Mas a pintura, apesar do título, é também e sobretudo uma homenagem a Tomás da Anunciação, um pintor amante da Natureza e por isso ele é representado no centro, em posição claramente de destaque a desenhar sob o olhar curioso de populares, os “saloios”, que se destacam e sublinham a referência ao ruralismo amplificando o enquadramento social e cultural da cena.

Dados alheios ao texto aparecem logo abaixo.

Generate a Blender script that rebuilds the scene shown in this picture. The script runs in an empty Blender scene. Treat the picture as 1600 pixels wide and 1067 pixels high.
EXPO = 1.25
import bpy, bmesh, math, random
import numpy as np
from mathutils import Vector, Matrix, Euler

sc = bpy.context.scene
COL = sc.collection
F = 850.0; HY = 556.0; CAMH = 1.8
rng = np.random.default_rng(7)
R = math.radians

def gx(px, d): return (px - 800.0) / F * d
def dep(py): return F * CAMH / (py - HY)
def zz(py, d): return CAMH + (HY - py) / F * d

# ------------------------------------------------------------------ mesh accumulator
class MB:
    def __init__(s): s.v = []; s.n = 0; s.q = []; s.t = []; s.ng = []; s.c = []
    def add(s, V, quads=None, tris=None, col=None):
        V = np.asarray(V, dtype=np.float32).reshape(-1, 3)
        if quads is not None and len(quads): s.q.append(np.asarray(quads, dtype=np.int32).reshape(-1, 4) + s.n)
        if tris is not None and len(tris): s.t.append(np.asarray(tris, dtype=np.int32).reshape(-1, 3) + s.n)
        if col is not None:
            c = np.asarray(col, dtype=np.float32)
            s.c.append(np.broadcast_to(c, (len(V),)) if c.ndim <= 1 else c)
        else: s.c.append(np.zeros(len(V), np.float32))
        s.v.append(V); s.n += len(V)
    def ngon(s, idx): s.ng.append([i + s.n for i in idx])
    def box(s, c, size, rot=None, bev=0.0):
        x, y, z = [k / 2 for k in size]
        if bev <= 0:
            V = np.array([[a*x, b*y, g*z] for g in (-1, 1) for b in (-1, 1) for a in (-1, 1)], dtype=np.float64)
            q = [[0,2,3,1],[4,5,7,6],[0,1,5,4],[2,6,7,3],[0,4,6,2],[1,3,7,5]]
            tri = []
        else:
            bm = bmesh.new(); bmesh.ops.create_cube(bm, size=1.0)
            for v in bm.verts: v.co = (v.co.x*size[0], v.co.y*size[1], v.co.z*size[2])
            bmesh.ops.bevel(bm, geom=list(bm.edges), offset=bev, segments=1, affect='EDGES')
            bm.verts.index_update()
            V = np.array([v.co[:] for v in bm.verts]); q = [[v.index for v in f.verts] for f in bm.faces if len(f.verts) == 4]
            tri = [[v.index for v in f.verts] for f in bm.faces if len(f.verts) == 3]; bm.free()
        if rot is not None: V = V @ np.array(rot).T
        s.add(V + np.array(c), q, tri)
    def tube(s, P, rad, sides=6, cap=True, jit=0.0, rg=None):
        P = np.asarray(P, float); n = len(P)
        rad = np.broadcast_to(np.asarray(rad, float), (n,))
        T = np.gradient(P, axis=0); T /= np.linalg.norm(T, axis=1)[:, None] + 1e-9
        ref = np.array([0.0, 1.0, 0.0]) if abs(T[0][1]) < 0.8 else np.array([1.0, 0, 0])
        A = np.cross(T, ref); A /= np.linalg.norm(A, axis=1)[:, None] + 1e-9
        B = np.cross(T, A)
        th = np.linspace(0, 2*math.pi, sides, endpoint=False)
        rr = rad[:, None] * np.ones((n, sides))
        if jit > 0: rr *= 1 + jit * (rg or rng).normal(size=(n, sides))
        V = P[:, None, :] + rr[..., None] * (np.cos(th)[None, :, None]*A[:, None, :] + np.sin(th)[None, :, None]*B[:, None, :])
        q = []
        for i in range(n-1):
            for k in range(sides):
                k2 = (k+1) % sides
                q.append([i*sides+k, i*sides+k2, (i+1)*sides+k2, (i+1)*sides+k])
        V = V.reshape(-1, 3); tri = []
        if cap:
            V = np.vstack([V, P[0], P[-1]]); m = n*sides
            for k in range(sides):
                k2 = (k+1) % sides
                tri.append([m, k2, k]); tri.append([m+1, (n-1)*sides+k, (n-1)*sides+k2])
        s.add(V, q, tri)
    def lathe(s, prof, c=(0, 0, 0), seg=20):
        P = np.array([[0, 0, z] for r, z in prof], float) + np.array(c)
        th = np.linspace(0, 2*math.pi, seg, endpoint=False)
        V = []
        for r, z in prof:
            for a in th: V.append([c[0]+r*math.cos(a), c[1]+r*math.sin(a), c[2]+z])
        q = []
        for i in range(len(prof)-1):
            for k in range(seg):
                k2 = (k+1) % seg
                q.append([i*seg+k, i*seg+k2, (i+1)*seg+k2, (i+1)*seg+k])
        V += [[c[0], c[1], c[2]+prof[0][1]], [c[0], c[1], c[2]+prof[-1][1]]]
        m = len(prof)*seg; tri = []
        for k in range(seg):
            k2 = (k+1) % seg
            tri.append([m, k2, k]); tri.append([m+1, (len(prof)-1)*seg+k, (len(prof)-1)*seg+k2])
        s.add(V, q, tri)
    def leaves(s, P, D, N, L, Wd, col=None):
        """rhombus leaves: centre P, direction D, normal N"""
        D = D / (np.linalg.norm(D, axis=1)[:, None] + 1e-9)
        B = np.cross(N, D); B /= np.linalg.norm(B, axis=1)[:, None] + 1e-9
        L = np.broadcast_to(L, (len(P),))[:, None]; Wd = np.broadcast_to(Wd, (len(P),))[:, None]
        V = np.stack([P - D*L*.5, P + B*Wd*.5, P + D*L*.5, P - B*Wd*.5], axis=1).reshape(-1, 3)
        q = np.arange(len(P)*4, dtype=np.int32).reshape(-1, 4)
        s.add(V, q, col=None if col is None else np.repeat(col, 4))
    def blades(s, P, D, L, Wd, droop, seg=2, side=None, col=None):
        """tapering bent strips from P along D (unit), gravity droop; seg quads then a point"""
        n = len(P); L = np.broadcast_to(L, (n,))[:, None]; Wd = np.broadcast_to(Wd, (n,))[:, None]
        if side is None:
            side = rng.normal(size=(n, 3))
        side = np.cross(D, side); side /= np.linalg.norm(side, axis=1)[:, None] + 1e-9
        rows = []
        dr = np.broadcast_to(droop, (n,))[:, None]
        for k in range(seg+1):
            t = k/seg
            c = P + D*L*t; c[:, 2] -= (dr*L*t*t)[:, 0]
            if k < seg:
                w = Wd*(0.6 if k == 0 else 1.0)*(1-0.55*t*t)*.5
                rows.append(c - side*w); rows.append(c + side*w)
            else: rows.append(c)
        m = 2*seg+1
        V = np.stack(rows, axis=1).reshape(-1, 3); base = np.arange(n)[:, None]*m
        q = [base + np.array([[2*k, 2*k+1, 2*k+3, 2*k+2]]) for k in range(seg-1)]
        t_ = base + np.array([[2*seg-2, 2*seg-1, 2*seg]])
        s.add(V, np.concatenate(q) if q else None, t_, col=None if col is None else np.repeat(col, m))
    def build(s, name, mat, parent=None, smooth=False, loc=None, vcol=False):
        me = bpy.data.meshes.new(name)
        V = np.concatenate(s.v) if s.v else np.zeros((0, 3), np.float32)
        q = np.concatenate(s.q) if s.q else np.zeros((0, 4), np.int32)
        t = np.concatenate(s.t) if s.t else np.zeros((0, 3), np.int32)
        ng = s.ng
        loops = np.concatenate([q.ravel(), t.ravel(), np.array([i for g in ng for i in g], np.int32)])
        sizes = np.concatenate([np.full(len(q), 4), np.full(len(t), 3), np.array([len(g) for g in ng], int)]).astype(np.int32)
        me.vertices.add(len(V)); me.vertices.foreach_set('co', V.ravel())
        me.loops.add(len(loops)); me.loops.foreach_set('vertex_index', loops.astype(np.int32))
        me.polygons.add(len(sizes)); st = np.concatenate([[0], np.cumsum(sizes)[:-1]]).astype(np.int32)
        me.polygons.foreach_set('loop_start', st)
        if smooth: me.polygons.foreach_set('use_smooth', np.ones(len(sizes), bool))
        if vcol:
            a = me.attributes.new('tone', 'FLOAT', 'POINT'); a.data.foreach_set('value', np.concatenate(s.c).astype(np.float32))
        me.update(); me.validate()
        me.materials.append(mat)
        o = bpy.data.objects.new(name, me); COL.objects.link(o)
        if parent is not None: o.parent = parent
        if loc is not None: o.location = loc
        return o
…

Artista pouco estudado, conforme considera o crítico Zacharias d’Aça, Anunciação terá produzido cerca de quinhentas pinturas, na sua maioria paisagens pintadas no local, fortemente influenciadas pelo paisagismo holandês e promovendo uma estética que acaba por se assumir como antecipadora do naturalismo. Por nomeação régia, chegou a ser professor da rainha D. Maria e Diretor da Galeria da Ajuda.

Anunciação morre em 1879, mas a caminhada final será marcada com uma última experiência interessante. No ano anterior fora nomeado Director da Academia de Belas Artes, a instituição que décadas antes lhe tinha trazido tão pouca satisfação.